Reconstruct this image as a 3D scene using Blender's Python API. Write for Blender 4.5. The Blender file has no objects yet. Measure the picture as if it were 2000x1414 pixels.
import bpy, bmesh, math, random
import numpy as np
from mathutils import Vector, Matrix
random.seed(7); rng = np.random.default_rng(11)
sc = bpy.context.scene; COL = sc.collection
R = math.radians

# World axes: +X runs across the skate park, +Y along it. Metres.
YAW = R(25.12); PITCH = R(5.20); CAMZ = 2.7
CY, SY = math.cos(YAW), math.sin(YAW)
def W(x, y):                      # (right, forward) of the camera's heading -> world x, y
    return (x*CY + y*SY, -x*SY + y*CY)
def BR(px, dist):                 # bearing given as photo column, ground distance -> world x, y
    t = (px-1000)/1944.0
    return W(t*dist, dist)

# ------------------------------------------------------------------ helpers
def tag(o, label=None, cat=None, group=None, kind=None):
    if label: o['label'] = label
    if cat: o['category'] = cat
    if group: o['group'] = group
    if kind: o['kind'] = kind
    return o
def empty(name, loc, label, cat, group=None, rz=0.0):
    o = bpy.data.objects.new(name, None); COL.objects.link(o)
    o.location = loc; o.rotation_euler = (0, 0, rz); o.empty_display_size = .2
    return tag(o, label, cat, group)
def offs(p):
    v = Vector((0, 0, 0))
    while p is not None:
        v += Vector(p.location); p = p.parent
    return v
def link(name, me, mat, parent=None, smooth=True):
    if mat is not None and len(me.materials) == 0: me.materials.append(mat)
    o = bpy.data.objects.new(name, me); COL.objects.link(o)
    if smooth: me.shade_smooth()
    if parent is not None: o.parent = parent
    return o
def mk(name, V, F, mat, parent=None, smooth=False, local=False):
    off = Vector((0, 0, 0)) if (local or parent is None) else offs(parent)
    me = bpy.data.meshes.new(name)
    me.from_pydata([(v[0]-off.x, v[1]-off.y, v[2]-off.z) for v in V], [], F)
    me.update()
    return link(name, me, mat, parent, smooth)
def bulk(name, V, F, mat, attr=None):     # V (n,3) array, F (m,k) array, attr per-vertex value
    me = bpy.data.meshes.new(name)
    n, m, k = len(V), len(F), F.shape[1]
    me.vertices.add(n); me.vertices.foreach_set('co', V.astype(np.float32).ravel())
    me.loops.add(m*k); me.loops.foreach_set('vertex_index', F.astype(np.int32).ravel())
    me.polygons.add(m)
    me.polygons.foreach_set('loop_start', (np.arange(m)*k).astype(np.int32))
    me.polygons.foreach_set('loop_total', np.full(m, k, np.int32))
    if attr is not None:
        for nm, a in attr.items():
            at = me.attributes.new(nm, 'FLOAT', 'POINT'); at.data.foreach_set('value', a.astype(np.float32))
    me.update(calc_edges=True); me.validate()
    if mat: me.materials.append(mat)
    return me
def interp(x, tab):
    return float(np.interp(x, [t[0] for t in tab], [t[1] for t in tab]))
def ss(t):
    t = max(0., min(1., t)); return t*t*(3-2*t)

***

What is asked: Each line above is to be repeated exactly.

Answer for the task:
Reconstruct this image as a 3D scene using Blender's Python API. Write for Blender 4.5. The Blender file has no objects yet. Measure the picture as if it were 2000x1414 pixels.
import bpy, bmesh, math, random
import numpy as np
from mathutils import Vector, Matrix
random.seed(7); rng = np.random.default_rng(11)
sc = bpy.context.scene; COL = sc.collection
R = math.radians

# World axes: +X runs across the skate park, +Y along it. Metres.
YAW = R(25.12); PITCH = R(5.20); CAMZ = 2.7
CY, SY = math.cos(YAW), math.sin(YAW)
def W(x, y):                      # (right, forward) of the camera's heading -> world x, y
    return (x*CY + y*SY, -x*SY + y*CY)
def BR(px, dist):                 # bearing given as photo column, ground distance -> world x, y
    t = (px-1000)/1944.0
    return W(t*dist, dist)

# ------------------------------------------------------------------ helpers
def tag(o, label=None, cat=None, group=None, kind=None):
    if label: o['label'] = label
    if cat: o['category'] = cat
    if group: o['group'] = group
    if kind: o['kind'] = kind
    return o
def empty(name, loc, label, cat, group=None, rz=0.0):
    o = bpy.data.objects.new(name, None); COL.objects.link(o)
    o.location = loc; o.rotation_euler = (0, 0, rz); o.empty_display_size = .2
    return tag(o, label, cat, group)
def offs(p):
    v = Vector((0, 0, 0))
    while p is not None:
        v += Vector(p.location); p = p.parent
    return v
def link(name, me, mat, parent=None, smooth=True):
    if mat is not None and len(me.materials) == 0: me.materials.append(mat)
    o = bpy.data.objects.new(name, me); COL.objects.link(o)
    if smooth: me.shade_smooth()
    if parent is not None: o.parent = parent
    return o
def mk(name, V, F, mat, parent=None, smooth=False, local=False):
    off = Vector((0, 0, 0)) if (local or parent is None) else offs(parent)
    me = bpy.data.meshes.new(name)
    me.from_pydata([(v[0]-off.x, v[1]-off.y, v[2]-off.z) for v in V], [], F)
    me.update()
    return link(name, me, mat, parent, smooth)
def bulk(name, V, F, mat, attr=None):     # V (n,3) array, F (m,k) array, attr per-vertex value
    me = bpy.data.meshes.new(name)
    n, m, k = len(V), len(F), F.shape[1]
    me.vertices.add(n); me.vertices.foreach_set('co', V.astype(np.float32).ravel())
    me.loops.add(m*k); me.loops.foreach_set('vertex_index', F.astype(np.int32).ravel())
    me.polygons.add(m)
    me.polygons.foreach_set('loop_start', (np.arange(m)*k).astype(np.int32))
    me.polygons.foreach_set('loop_total', np.full(m, k, np.int32))
    if attr is not None:
        for nm, a in attr.items():
            at = me.attributes.new(nm, 'FLOAT', 'POINT'); at.data.foreach_set('value', a.astype(np.float32))
    me.update(calc_edges=True); me.validate()
    if mat: me.materials.append(mat)
    return me
def interp(x, tab):
    return float(np.interp(x, [t[0] for t in tab], [t[1] for t in tab]))
def ss(t):
    t = max(0., min(1., t)); return t*t*(3-2*t)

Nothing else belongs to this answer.